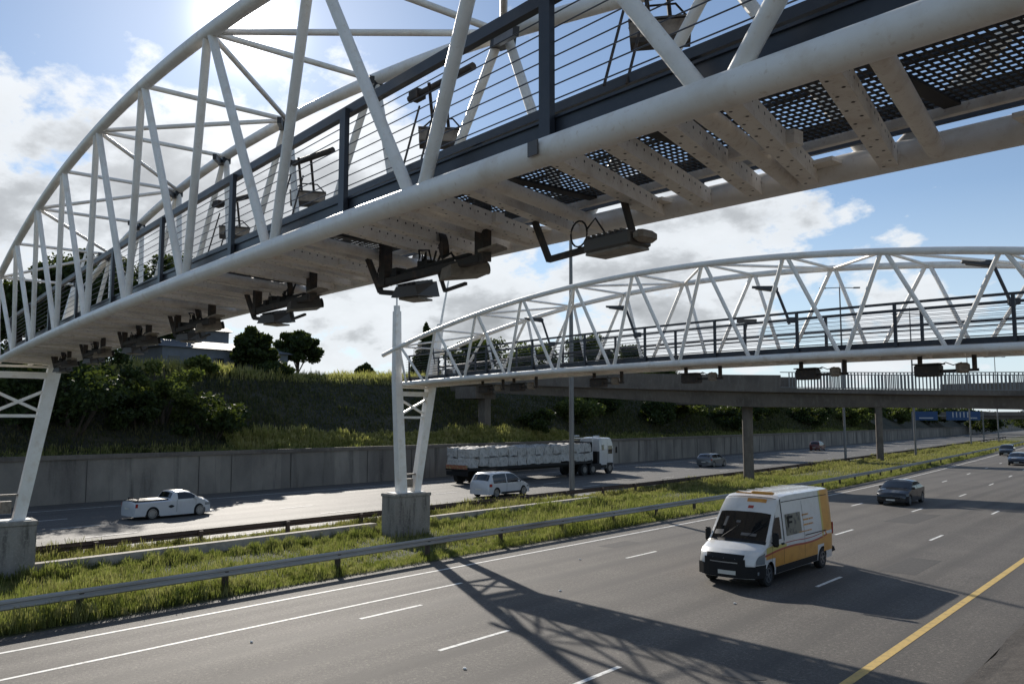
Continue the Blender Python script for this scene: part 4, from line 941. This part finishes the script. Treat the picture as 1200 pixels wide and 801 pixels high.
t, sh = sedan('white five door crossover car beside the truck on the far carriageway', at(-36.5, 41.4), HY, M_pw, 4.35, 1.82, 1.64, 'hatch')
mb = MB()
for y in (-.62, .62): mb.tube([(-1.3, y, 1.64), (-.9, y, 1.69), (.2, y, 1.70), (.6, y, 1.63)], .016, 6)
mb.build('roof_rail', M_trim, t)
for sg in (-1, 1): sh.side(t, 'sill_trim', M_trim, sg, -.95, .95, .23, .36, .012)

# pickup (bakkie)
L, W_, H = 4.45, 1.70, 1.43; h = L/2; t = thing('pickup_car', 'small white pickup with alloy wheels on the far carriageway', 'pickup', at(-41.6, 21.1), HY); t.scale = (.95, .95, .95)
top = [(-h, .62), (-h+.03, .93), (-h+.06, .97), (-.28, 1.0), (-.26, 1.02), (-.06, H-.06), (.02, H-.01), (.55, H), (.86, H-.06), (1.44, 1.03), (1.8, .95), (h-.12, .78), (h-.02, .66), (h, .5)]
sh = Shell(L, W_, top, .20, (-h+.98, h-.80), .31, .95, H, .80, .24, .06); sh.body(t, M_pw); sh.under(t); sh.wheelset(t, rimr=.72)
sh.ontop(t, 'windscreen', M_glass, .90, 1.40, -.86, .86); sh.ontop(t, 'rear_window', M_glass, -.24, -.08, -.8, .8)
mb = MB(); mb.box((-1.22, 0, .99), (1.78, 1.34, .04)); mb.build('load_bed_cover', M_trim, t)
for sg in (-1, 1):
    sh.side(t, 'side_window', M_glass, sg, .12, 1.28, .97, lambda x: max(.98, min(H-.12, sh.zt(x)-.12)))
    sh.side(t, 'door_seam', M_black, sg, .06, .075, .30, .96, .004, 1); sh.side(t, 'door_seam', M_black, sg, 1.18, 1.195, .35, .96, .004, 1)
    sh.side(t, 'air_intake', M_black, sg, -.42, -.06, lambda x: .62-.08*math.sin((x+.42)/.36*3.14), lambda x: .62+.08*math.sin((x+.42)/.36*3.14), .006, 8)
    sh.side(t, 'tail_light', M_tail, sg, -h+.01, -h+.14, .66, .86, .008, 4)
    sh.side(t, 'side_skirt', M_pw, sg, -.85, 1.05, .15, .24, .03)
lamps(sh, t, (.38, .56, .70)); sh.face(t, 'grille', M_trim, 1, -.5, .5, .28, .46, .012); sh.face(t, 'number_plate', M_plate, -1, -.25, .25, .55, .65, .02)
mb = MB(); mb.box((h-.05, 0, .20), (.25, 1.5, .05), 0, .02); mb.build('front_splitter', M_pw, t); mirrors(t, 1.1, W_/2-.05, 1.0, M_pw)
mb = MB(); mb.tube([(-1.95, -.55, .97), (-1.9, -.55, 1.10), (-1.9, .55, 1.10), (-1.95, .55, .97)], .03, 8); mb.build('bed_bar', M_trim, t)

# panel van
L, W_, H = 6.3, 2.0, 2.66; h = L/2
t = thing('panel_van', 'white high-roof panel van with orange and yellow livery on the near lanes', 'van', (-11.75, 26.45, 0), -HY-.01)
top = [(-h, 2.52), (-h+.05, 2.60), (-h+.15, H), (h-2.75, H), (h-2.25, H-.03), (h-2.02, H-.12), (h-1.62, 2.13), (h-.86, 1.30), (h-.82, 1.27), (h-.30, 1.10), (h-.10, .99), (h-.02, .86), (h, .74)]
sh = Shell(L, W_, top, .30, (-h+1.05, h-.98), .34, 1.20, H, .86, .34, .03, .02, .045); sh.body(t, M_pwv); sh.under(t); sh.wheelset(t, .22, .60, M_psil)
sh.ontop(t, 'windscreen', M_glass, h-1.60, h-.90, -.90, .90, .010)
# dark cavity trim round the windscreen and grille
sh.ontop(t, 'wiper_cowl', M_trim, h-.90, h-.80, -.92, .92, .009)
mb = MB(); 
for y in (-.5, .25): mb.beam((h-.93+.02, y, 1.36), (h-1.25, y+.45, 1.74), .02, .015)
mb.build('wiper', M_black, t)
sh.face(t, 'front_bumper', M_trim, 1, -.96, .96, .31, .66, .02); sh.face(t, 'grille', M_trim, 1, -.66, .66, .62, .86, .016); sh.ontop(t, 'grille_top', M_trim, h-.10, h-.015, -.66, .66, .006, 3); 
sh.face(t, 'number_plate', M_plate, 1, -.16, .40, .40, .52, .035)
sh.face(t, 'chrome_strip', M_rim, 1, -.45, .45, .735, .765, .02)
for sg in (-1, 1):
    sh.side(t, 'headlight', M_lamp, sg, h-.46, h-.02, lambda x: .70, lambda x: min(sh.zt(x)-.05, 1.02-.22*(x-(h-.46))), .012, 8)
    mb = MB(); mb.ell(sh.df(h-.16, sg*.80, .86), (.07, .09, .075), 12, 8); mb.build('headlamp_bulb', M_signw, t, True)
    sh.side(t, 'bumper_corner', M_trim, sg, h-.56, h-.005, .30, .68, .014, 8)
    sh.side(t, 'fog_lamp', M_lamp, sg, h-.14, h-.03, .40, .50, .022, 3)
    # livery: orange lower flank, red stripe, yellow sweep, orange tail
    sweep = lambda x: 1.06+.05*math.sin(x*1.1+.6)-.06*max(0, x)/3+.22*max(0, (-x-.4)/2.7)**1.5
    for a, b in ((-h+1.05+.42, h-.98-.42),): sh.side(t, 'orange_panel', M_orange, sg, a, b, .52, lambda x: sweep(x)-.10, .004, 20)
    sh.side(t, 'orange_panel', M_orange, sg, h-.98-.42, h-.60, .80, lambda x: sweep(x)-.10, .004, 8)
    sh.side(t, 'orange_panel', M_orange, sg, -h+.62, -h+1.48, .82, lambda x: sweep(x)-.10, .004, 8)
    sh.side(t, 'red_stripe', M_red, sg, -h+.62, h-.50, lambda x: sweep(x)-.10, lambda x: sweep(x)-.04, .0045, 30)
    sh.side(t, 'yellow_stripe', M_yel, sg, h-2.3, h-.62, lambda x: sweep(x)-.04, lambda x: sweep(x)+.04+.10*max(0, min(1, (x-h+2.3)/1.0)), .0045, 14)
    sh.side(t, 'red_stripe', M_red, sg, -h+.62, h-2.2, lambda x: sweep(x)+.06, lambda x: sweep(x)+.085, .0045, 20)
    sh.side(t, 'orange_panel', M_orange, sg, -h+.02, -h+.92, .55, 2.60, .0048, 10)
    sh.side(t, 'yellow_stripe', M_yel, sg, -h+.92, -h+1.06, lambda x: 1.05, 2.58, .0052, 3)
    sh.side(t, 'sill_trim', M_trim, sg, -h+1.5, h-1.45, .31, .52, .010)
    # windows and shuts
    sh.side(t, 'side_window', M_glass, sg, h-1.95, h-1.18, lambda x: 1.30+.02, lambda x: min(1.98, sh.zt(x)-.16), .008)
    sh.side(t, 'side_window', mat('frosted_window_film', (.20, .19, .15), .4, noise=[(3, (.05, .05, .05), .5, .6, one)]), sg, h-3.55, h-2.35, 1.36, 2.02, .008)
    for x in (h-1.15, h-2.12, h-3.75): sh.side(t, 'door_seam', M_black, sg, x, x+.018, .55, lambda q: min(2.35, sh.zt(q)-.2), .0065, 1)
    sh.side(t, 'sliding_rail', M_trim, sg, -h+.75, h-3.8, 1.23, 1.26, .010)
    sh.side(t, 'roof_gutter', M_trim, sg, -h+.1, h-2.2, 2.40, 2.425, .008)
    mb = MB(); mb.box((h-2.02, sg*(W_/2+.0), 1.16), (.20, .05, .06), 0, .01); mb.build('door_handle', M_trim, t)
    # faded lettering strokes on the flank
    lt = MB()
    for r_, (z, x0_, n_) in enumerate(((1.90, -.55, 7), (1.74, -.60, 9), (1.58, -.60, 8), (1.38, -.2, 12))):
        x = x0_
        for k in range(n_):
            wl = random.uniform(.03, .09); zz = z; p0 = sh.hw(x, zz)+.009
            lt.box((x, sg*p0, zz), (wl, .004, .05 if r_ < 3 else .035)); x -= wl+.035
    lt.build('lettering', M_orange if sg > 0 else M_orange, t)
    big = MB(); p0 = sh.hw(.5, 1.75)+.016
    big.box((.48, sg*p0, 1.92), (.42, .004, .08)); big.box((.60, sg*(p0+.003), 1.74), (.10, .004, .30)); big.box((.42, sg*(p0+.003), 1.76), (.24, .004, .07)); big.build('window_decal', M_trim, t)
    mb = MB(); x = h-1.22; mb.box((x, sg*(W_/2+.13), 1.36), (.12, .20, .42), 0, .05); mb.beam((x-.02, sg*(W_/2-.08), 1.26), (x, sg*(W_/2+.08), 1.28), .05, .05); mb.build('mirror', M_trim, t)
    mb = MB(); mb.box((-h+.01, sg*.93, 1.25), (.04, .09, .4), 0, .01); mb.build('tail_light', M_tail, t)
    sh.side(t, 'roof_seam', M_trim, sg, h-2.16, h-2.10, lambda x: 1.25, lambda x: sh.zt(x)-.08, .0068, 2)
    sh.side(t, 'pillar_trim', M_trim, sg, h-1.66, h-1.20, lambda x: sh.zt(x)-.13, lambda x: sh.zt(x)-.09, .009, 8)
mb = MB(); mb.box((-h-.08, 0, .52), (.18, 1.9, .20), 0, .04); mb.box((-h-.2, .75, .46), (.25, .3, .06)); mb.build('rear_bumper', M_trim, t)
mb = MB(); mb.box((h-2.02, .38, 2.68), (.16, .74, .09), 0, .03); mb.box((h-2.02, -.25, 2.655), (.10, .5, .04)); mb.build('beacon_bar', M_orange, t)
mb = MB()
for k in range(6): mb.box((-h+.7+k*.62, 0, 2.672), (.03, 1.35, .012))
mb.build('roof_rib', M_pwv, t)
dcl = MB(); dcl.box((h-1.83, .05, 2.40), (.02, .5, .06)); 
sh.ontop(t, 'fascia_sticker', M_orange, h-1.98, h-1.88, -.1, .62, .006); sh.ontop(t, 'fascia_sticker', M_red, h-1.78, h-1.70, .02, .22, .006); sh.ontop(t, 'fascia_seam', M_trim, h-2.06, h-2.03, -.92, .92, .006)
for v0, v1, x0, x1 in ((-.84, -.52, h-1.10, h-.98), (.1, .6, h-1.06, h-.99), (-.2, -.05, h-1.36, h-1.30), (-.62, -.52, h-1.45, h-1.2)): sh.ontop(t, 'dashboard_item', mat('dim_cab_item', (.16, .15, .14), .3), x0, x1, v0, v1, .0115)
for y in (-.18, .18): mb = MB(); mb.ell((h-.12, y, .93), (.03, .05, .03), 10, 6); mb.build('badge', M_rim, t)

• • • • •

Restate the material word for word from its first line through the line containing "-.95, .95, .23, .36, .012)", both included; the pictures do not belong in it.

Continue the Blender Python script for this scene: part 4, from line 941. This part finishes the script. Treat the picture as 1200 pixels wide and 801 pixels high.
t, sh = sedan('white five door crossover car beside the truck on the far carriageway', at(-36.5, 41.4), HY, M_pw, 4.35, 1.82, 1.64, 'hatch')
mb = MB()
for y in (-.62, .62): mb.tube([(-1.3, y, 1.64), (-.9, y, 1.69), (.2, y, 1.70), (.6, y, 1.63)], .016, 6)
mb.build('roof_rail', M_trim, t)
for sg in (-1, 1): sh.side(t, 'sill_trim', M_trim, sg, -.95, .95, .23, .36, .012)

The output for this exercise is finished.